Not using parallelogram/rhombus/square properties first: For problems (c), (d), (e), and (f), always derive the missing sides using shape properties before picking up the compass. Skipping this step leads to wrong constructions.
Arcs not intersecting: If two arcs don't meet, it usually means a measurement was entered incorrectly or the compass slipped. Double-check your radii against the given data.
Drawing the angle on the wrong side: The angle opens inward toward the quadrilateral. A rough sketch drawn first prevents this error every time.
Forgetting to join all sides: Construction is incomplete until every pair of adjacent vertices is connected and the shape is closed.

📐 Board exam tip: In Telangana and AP board exams, you are expected to write the steps of construction alongside the figure. Practise writing all six steps clearly — examiners award marks for each step, not just the final figure.

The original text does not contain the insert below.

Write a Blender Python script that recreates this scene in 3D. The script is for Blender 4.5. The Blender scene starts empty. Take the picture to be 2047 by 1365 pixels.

What Exercise 3.1 Prepares You For

Mastering the S.S.S.S.A method gives you the core compass-and-ruler fluency needed for every other exercise in this chapter. In Exercise 3.2, you will construct quadrilaterals when a diagonal replaces the angle — a slightly different strategy but built on the same arc-intersection logic.

The parallelogram, rhombus, rectangle, and square constructions you practised here will also reappear when you study congruence and similarity of triangles in Class 9, where knowing how to uniquely fix a polygon from minimum data becomes essential.